Objective Section:
Qt4 is available with a GPL licence on *all* platforms. GTK+ is LGPL.
Subjective Section:
Unless we are working with some kind of "sins of the father" model, we should just stop attacking KDE based on Qt being non-free at some point in the past. This is just too tedious. The company has been very nice to the community, and the cooperation is ever increasing. You don't hear too many people attacking GTK for being LGPL.
Even more Subjective:
I believe that KDE was behind GNOME in terms of looks. Not anymore. If you like clearlooks in GNOME (the current default), try out QtCurve for KDE. It gives the same look and feel to the widgets. Similar color themes can also be installed. KDE is much more customizable than GNOME, and can be made to look and behave like GNOME, if you like it that way. As far as iconsets go, oxygen (shown at akademy 2005) is very beautiful! With projects like Tango, you could get similar iconsets for KDE and GNOME anyway.
The best part of KDE is the technology. It feels like a well integrated set of components, each excellent at its job. Unix philosophy extended to the desktop. I just love the ioslaves, kparts, dcop, and nx technologies. Ioslaves provide features like excellent network transparency. Fish protocol is godsent. Excellent use of kparts in kontact. I can right-click on a postscript file, and select an action, which would convert it to a pdf file, and upload it to my remote server over ssh. (No, kfmclient is much more general purpose and powerful than gnome's remote folders. And ioslaves are used more consistently than gnome-vfs). Dcop makes it easy for the user to do stuff like link his superkaramba themes (like gdesklets in gnome) to his music player or chat client. It is trivial to, say, take an incoming message from kopete (chat client) and make ktts speak it out over your speakers. (Not that you want to do that, but you could, with 10 lines of code). Some other features are given here: http://wiki.kde.org/tiki-index.php?page=KDE+Power+Features http://wiki.kde.org/tiki-index.php?page=Scripts+with+a+KDE+Feel
The upcoming technologies in KDE are even more exciting.

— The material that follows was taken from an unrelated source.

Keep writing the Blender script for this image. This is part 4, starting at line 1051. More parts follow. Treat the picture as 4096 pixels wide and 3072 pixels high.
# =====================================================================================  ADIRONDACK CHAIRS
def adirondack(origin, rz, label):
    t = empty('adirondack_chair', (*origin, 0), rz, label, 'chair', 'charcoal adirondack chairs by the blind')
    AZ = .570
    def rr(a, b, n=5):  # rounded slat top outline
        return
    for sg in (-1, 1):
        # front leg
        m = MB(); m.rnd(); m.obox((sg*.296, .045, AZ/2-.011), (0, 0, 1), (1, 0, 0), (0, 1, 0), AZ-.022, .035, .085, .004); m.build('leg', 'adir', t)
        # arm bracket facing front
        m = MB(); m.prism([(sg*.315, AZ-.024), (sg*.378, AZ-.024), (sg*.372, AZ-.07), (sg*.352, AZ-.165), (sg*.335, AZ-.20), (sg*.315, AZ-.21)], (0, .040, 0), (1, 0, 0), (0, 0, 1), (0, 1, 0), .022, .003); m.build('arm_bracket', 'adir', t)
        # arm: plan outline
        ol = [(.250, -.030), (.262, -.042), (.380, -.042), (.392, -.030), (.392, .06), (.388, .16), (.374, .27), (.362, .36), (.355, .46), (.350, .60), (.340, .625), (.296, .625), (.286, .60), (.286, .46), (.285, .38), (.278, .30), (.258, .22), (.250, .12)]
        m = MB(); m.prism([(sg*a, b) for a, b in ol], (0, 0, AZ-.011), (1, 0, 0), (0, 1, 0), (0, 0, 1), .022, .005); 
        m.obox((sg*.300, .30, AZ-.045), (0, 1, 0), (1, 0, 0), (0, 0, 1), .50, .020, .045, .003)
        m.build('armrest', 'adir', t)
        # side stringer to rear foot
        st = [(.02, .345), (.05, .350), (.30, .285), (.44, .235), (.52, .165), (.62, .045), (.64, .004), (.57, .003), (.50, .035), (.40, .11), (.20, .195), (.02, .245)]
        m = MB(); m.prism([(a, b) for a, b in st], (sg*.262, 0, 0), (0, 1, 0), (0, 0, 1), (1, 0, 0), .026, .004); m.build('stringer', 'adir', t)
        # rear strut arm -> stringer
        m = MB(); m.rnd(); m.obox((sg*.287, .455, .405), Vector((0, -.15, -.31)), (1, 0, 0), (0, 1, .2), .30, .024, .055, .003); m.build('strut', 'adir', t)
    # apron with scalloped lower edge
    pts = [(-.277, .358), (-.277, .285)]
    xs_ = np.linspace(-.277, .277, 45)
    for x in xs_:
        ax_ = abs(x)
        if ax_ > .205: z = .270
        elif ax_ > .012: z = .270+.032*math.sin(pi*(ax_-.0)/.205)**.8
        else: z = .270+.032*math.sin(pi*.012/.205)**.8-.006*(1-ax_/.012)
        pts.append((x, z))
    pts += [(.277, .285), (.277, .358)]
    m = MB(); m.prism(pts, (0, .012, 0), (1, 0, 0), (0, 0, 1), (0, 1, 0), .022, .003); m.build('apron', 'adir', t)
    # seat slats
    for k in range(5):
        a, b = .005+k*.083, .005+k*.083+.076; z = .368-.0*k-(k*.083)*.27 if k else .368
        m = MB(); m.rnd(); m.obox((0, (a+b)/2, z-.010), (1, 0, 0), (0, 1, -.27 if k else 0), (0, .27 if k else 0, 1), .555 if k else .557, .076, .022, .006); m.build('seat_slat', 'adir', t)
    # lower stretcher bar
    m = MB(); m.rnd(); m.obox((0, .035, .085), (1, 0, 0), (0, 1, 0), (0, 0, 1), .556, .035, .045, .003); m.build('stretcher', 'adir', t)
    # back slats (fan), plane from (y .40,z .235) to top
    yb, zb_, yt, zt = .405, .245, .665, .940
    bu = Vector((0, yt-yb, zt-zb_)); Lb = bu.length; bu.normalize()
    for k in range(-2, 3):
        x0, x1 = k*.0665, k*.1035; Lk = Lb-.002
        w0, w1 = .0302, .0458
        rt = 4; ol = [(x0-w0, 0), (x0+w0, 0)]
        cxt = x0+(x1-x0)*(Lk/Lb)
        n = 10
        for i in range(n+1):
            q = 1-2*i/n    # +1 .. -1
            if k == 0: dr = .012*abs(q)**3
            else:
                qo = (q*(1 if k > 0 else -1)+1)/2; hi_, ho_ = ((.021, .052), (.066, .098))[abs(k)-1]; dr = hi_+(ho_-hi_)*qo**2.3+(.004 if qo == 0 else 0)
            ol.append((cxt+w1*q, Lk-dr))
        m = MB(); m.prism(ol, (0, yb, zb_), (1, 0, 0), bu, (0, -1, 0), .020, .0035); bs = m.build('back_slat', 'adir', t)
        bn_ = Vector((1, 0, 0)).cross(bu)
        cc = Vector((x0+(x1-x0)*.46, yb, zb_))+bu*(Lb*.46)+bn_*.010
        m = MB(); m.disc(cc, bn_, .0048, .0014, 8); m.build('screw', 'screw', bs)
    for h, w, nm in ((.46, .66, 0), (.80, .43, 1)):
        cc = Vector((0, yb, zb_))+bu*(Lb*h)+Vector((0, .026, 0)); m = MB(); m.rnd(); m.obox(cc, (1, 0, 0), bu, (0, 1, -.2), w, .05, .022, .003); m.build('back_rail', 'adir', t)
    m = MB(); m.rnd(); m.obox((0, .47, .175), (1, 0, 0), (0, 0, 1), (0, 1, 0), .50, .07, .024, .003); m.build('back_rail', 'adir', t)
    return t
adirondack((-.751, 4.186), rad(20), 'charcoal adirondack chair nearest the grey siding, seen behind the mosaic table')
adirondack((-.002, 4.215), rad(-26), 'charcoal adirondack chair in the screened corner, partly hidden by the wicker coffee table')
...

Plasma is nice, and Tenor, a highly innovative project related to tracking context of data on your computer. It is far more ambitious than beagle / spotlight / winfs kind of projects.
I guess my point is, KDE is an excellent and exciting project, and if you haven't tried it out recently, give it a try. The real fun starts when you customize KDE with your own cute little scripts! I was a cli / KDE user, switched to GNOME with 2.6, and now back to KDE with 3.3/3.4. I try to track the progress of both the projects.
Cheers,
Bala.
balachandran c wrote:
Unless we are working with some kind of "sins of the father" model, we should just stop attacking KDE based on Qt being non-free at some point in the past. This is just too tedious.
Tedious as it may seem to you, it is something people (admittedly new to all of this and get their information from web-based magazines (which tend to gloss over the details)) need to be aware of, in my opinion. However smart or rational people might be, not all decisions are always purely objective. Case in point, I don't see a problem with the "sins of the father" model as applied here, because internally, I've correlated this episode with a notion that the core developers behind this project didn't care about the things I care about. Technology, however nifty, cannot bridge that divide.
And no, I don't revel in arbitrarily attacking it. It only comes up when people title their posts "KDE vs GNOME war" and think aloud as to why people even bother with GNOME given KDE is "so much better". I am saying *I* don't use KDE, and there are reasons some distributions default to GNOME, however cool kparts or dcop may be.
That is all.
You don't hear too many people attacking GTK for being LGPL.
Because then you'd have some person pointing out that QT, though GPL on all platforms (now) is also dual licensed on all platforms. And the other license is such that you buy a copy from Trolltech, and you're free to build and distribute software based on it, not releasing the source or needing to allow for any other freedom.
Which really isn't all that different from what the LGPL, if you think about it.